__TASK OBJECTIVE__. Repeat exactly each line of the data provided below.

__RECORDED DATA__.

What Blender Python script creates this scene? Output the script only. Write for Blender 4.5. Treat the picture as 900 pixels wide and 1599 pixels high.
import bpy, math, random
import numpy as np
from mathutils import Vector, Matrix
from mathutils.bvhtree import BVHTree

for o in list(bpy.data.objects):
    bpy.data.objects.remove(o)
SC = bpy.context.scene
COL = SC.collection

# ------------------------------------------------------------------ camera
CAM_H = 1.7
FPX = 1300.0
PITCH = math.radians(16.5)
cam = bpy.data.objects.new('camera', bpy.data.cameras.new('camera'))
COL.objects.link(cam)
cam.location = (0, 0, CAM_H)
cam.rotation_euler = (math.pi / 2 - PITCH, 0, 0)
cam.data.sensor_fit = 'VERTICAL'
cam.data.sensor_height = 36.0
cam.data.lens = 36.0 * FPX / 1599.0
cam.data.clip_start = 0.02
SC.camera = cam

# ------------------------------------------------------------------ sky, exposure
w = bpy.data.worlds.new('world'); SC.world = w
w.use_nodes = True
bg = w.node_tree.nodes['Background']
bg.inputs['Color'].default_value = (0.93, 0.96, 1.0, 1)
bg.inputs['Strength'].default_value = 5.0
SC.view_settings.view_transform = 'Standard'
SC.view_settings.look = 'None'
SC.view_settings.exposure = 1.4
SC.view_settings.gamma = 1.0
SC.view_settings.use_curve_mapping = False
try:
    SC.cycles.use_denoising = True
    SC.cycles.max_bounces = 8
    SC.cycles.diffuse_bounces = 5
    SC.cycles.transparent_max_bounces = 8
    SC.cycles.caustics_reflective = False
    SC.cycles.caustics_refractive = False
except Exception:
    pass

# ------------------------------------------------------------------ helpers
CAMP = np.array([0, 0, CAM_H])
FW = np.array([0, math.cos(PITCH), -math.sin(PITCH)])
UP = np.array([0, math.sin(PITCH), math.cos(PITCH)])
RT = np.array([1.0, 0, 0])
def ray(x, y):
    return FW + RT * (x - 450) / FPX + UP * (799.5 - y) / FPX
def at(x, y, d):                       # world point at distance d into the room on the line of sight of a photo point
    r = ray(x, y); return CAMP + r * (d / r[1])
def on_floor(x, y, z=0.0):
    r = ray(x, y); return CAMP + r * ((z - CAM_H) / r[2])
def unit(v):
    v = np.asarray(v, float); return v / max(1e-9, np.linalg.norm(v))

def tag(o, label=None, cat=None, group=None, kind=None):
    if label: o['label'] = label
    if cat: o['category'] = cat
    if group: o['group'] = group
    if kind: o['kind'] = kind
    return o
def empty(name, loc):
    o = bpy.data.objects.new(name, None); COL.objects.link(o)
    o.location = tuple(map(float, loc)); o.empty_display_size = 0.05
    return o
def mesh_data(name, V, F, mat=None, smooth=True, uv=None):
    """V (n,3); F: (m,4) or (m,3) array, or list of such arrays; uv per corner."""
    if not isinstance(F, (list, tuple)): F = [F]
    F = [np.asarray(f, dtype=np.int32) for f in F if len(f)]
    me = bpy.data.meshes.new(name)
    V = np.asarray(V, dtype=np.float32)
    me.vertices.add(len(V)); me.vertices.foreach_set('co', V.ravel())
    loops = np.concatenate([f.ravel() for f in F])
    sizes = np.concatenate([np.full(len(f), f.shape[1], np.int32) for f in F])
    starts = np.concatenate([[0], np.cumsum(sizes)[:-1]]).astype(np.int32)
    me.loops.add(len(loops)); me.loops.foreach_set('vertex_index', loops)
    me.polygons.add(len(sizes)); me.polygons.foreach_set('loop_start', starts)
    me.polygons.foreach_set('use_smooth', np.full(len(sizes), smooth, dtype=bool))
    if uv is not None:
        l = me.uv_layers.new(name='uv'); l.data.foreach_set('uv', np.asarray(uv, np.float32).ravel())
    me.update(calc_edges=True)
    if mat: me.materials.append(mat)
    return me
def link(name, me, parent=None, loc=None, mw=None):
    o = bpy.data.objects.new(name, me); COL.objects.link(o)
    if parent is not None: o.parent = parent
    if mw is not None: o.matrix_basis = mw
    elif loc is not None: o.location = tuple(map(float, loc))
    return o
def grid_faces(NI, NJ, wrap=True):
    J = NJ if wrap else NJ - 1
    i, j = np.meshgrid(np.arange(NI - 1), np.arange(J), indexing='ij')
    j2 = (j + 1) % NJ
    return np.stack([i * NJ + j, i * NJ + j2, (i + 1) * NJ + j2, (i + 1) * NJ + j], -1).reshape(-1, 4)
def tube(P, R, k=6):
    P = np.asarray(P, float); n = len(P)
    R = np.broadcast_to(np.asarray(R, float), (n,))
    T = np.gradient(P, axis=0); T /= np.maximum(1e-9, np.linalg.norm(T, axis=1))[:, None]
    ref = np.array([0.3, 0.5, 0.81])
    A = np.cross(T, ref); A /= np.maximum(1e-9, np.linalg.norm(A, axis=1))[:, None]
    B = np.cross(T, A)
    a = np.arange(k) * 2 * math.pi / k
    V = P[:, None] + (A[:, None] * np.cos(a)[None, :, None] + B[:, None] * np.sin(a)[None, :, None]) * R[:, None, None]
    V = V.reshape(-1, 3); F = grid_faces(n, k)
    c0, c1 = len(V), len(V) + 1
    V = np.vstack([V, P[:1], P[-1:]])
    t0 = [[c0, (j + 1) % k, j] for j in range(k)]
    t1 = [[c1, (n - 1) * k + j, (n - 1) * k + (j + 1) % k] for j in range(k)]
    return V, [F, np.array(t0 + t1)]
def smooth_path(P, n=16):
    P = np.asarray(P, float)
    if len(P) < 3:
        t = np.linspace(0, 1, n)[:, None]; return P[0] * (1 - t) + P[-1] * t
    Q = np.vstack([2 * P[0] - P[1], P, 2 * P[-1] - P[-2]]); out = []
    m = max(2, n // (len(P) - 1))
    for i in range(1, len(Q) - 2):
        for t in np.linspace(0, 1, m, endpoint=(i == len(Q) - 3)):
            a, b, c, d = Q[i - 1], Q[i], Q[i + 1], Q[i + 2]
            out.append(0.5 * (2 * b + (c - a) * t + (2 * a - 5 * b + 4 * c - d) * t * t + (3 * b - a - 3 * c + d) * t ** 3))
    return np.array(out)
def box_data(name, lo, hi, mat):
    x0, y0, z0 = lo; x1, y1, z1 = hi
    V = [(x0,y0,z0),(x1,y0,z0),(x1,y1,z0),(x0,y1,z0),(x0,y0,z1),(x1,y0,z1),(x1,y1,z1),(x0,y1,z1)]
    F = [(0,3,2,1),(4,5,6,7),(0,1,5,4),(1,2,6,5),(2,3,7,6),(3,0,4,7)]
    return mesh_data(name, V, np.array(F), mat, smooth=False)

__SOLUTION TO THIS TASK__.
What Blender Python script creates this scene? Output the script only. Write for Blender 4.5. Treat the picture as 900 pixels wide and 1599 pixels high.
import bpy, math, random
import numpy as np
from mathutils import Vector, Matrix
from mathutils.bvhtree import BVHTree

for o in list(bpy.data.objects):
    bpy.data.objects.remove(o)
SC = bpy.context.scene
COL = SC.collection

# ------------------------------------------------------------------ camera
CAM_H = 1.7
FPX = 1300.0
PITCH = math.radians(16.5)
cam = bpy.data.objects.new('camera', bpy.data.cameras.new('camera'))
COL.objects.link(cam)
cam.location = (0, 0, CAM_H)
cam.rotation_euler = (math.pi / 2 - PITCH, 0, 0)
cam.data.sensor_fit = 'VERTICAL'
cam.data.sensor_height = 36.0
cam.data.lens = 36.0 * FPX / 1599.0
cam.data.clip_start = 0.02
SC.camera = cam

# ------------------------------------------------------------------ sky, exposure
w = bpy.data.worlds.new('world'); SC.world = w
w.use_nodes = True
bg = w.node_tree.nodes['Background']
bg.inputs['Color'].default_value = (0.93, 0.96, 1.0, 1)
bg.inputs['Strength'].default_value = 5.0
SC.view_settings.view_transform = 'Standard'
SC.view_settings.look = 'None'
SC.view_settings.exposure = 1.4
SC.view_settings.gamma = 1.0
SC.view_settings.use_curve_mapping = False
try:
    SC.cycles.use_denoising = True
    SC.cycles.max_bounces = 8
    SC.cycles.diffuse_bounces = 5
    SC.cycles.transparent_max_bounces = 8
    SC.cycles.caustics_reflective = False
    SC.cycles.caustics_refractive = False
except Exception:
    pass

# ------------------------------------------------------------------ helpers
CAMP = np.array([0, 0, CAM_H])
FW = np.array([0, math.cos(PITCH), -math.sin(PITCH)])
UP = np.array([0, math.sin(PITCH), math.cos(PITCH)])
RT = np.array([1.0, 0, 0])
def ray(x, y):
    return FW + RT * (x - 450) / FPX + UP * (799.5 - y) / FPX
def at(x, y, d):                       # world point at distance d into the room on the line of sight of a photo point
    r = ray(x, y); return CAMP + r * (d / r[1])
def on_floor(x, y, z=0.0):
    r = ray(x, y); return CAMP + r * ((z - CAM_H) / r[2])
def unit(v):
    v = np.asarray(v, float); return v / max(1e-9, np.linalg.norm(v))

def tag(o, label=None, cat=None, group=None, kind=None):
    if label: o['label'] = label
    if cat: o['category'] = cat
    if group: o['group'] = group
    if kind: o['kind'] = kind
    return o
def empty(name, loc):
    o = bpy.data.objects.new(name, None); COL.objects.link(o)
    o.location = tuple(map(float, loc)); o.empty_display_size = 0.05
    return o
def mesh_data(name, V, F, mat=None, smooth=True, uv=None):
    """V (n,3); F: (m,4) or (m,3) array, or list of such arrays; uv per corner."""
    if not isinstance(F, (list, tuple)): F = [F]
    F = [np.asarray(f, dtype=np.int32) for f in F if len(f)]
    me = bpy.data.meshes.new(name)
    V = np.asarray(V, dtype=np.float32)
    me.vertices.add(len(V)); me.vertices.foreach_set('co', V.ravel())
    loops = np.concatenate([f.ravel() for f in F])
    sizes = np.concatenate([np.full(len(f), f.shape[1], np.int32) for f in F])
    starts = np.concatenate([[0], np.cumsum(sizes)[:-1]]).astype(np.int32)
    me.loops.add(len(loops)); me.loops.foreach_set('vertex_index', loops)
    me.polygons.add(len(sizes)); me.polygons.foreach_set('loop_start', starts)
    me.polygons.foreach_set('use_smooth', np.full(len(sizes), smooth, dtype=bool))
    if uv is not None:
        l = me.uv_layers.new(name='uv'); l.data.foreach_set('uv', np.asarray(uv, np.float32).ravel())
    me.update(calc_edges=True)
    if mat: me.materials.append(mat)
    return me
def link(name, me, parent=None, loc=None, mw=None):
    o = bpy.data.objects.new(name, me); COL.objects.link(o)
    if parent is not None: o.parent = parent
    if mw is not None: o.matrix_basis = mw
    elif loc is not None: o.location = tuple(map(float, loc))
    return o
def grid_faces(NI, NJ, wrap=True):
    J = NJ if wrap else NJ - 1
    i, j = np.meshgrid(np.arange(NI - 1), np.arange(J), indexing='ij')
    j2 = (j + 1) % NJ
    return np.stack([i * NJ + j, i * NJ + j2, (i + 1) * NJ + j2, (i + 1) * NJ + j], -1).reshape(-1, 4)
def tube(P, R, k=6):
    P = np.asarray(P, float); n = len(P)
    R = np.broadcast_to(np.asarray(R, float), (n,))
    T = np.gradient(P, axis=0); T /= np.maximum(1e-9, np.linalg.norm(T, axis=1))[:, None]
    ref = np.array([0.3, 0.5, 0.81])
    A = np.cross(T, ref); A /= np.maximum(1e-9, np.linalg.norm(A, axis=1))[:, None]
    B = np.cross(T, A)
    a = np.arange(k) * 2 * math.pi / k
    V = P[:, None] + (A[:, None] * np.cos(a)[None, :, None] + B[:, None] * np.sin(a)[None, :, None]) * R[:, None, None]
    V = V.reshape(-1, 3); F = grid_faces(n, k)
    c0, c1 = len(V), len(V) + 1
    V = np.vstack([V, P[:1], P[-1:]])
    t0 = [[c0, (j + 1) % k, j] for j in range(k)]
    t1 = [[c1, (n - 1) * k + j, (n - 1) * k + (j + 1) % k] for j in range(k)]
    return V, [F, np.array(t0 + t1)]
def smooth_path(P, n=16):
    P = np.asarray(P, float)
    if len(P) < 3:
        t = np.linspace(0, 1, n)[:, None]; return P[0] * (1 - t) + P[-1] * t
    Q = np.vstack([2 * P[0] - P[1], P, 2 * P[-1] - P[-2]]); out = []
    m = max(2, n // (len(P) - 1))
    for i in range(1, len(Q) - 2):
        for t in np.linspace(0, 1, m, endpoint=(i == len(Q) - 3)):
            a, b, c, d = Q[i - 1], Q[i], Q[i + 1], Q[i + 2]
            out.append(0.5 * (2 * b + (c - a) * t + (2 * a - 5 * b + 4 * c - d) * t * t + (3 * b - a - 3 * c + d) * t ** 3))
    return np.array(out)
def box_data(name, lo, hi, mat):
    x0, y0, z0 = lo; x1, y1, z1 = hi
    V = [(x0,y0,z0),(x1,y0,z0),(x1,y1,z0),(x0,y1,z0),(x0,y0,z1),(x1,y0,z1),(x1,y1,z1),(x0,y1,z1)]
    F = [(0,3,2,1),(4,5,6,7),(0,1,5,4),(1,2,6,5),(2,3,7,6),(3,0,4,7)]
    return mesh_data(name, V, np.array(F), mat, smooth=False)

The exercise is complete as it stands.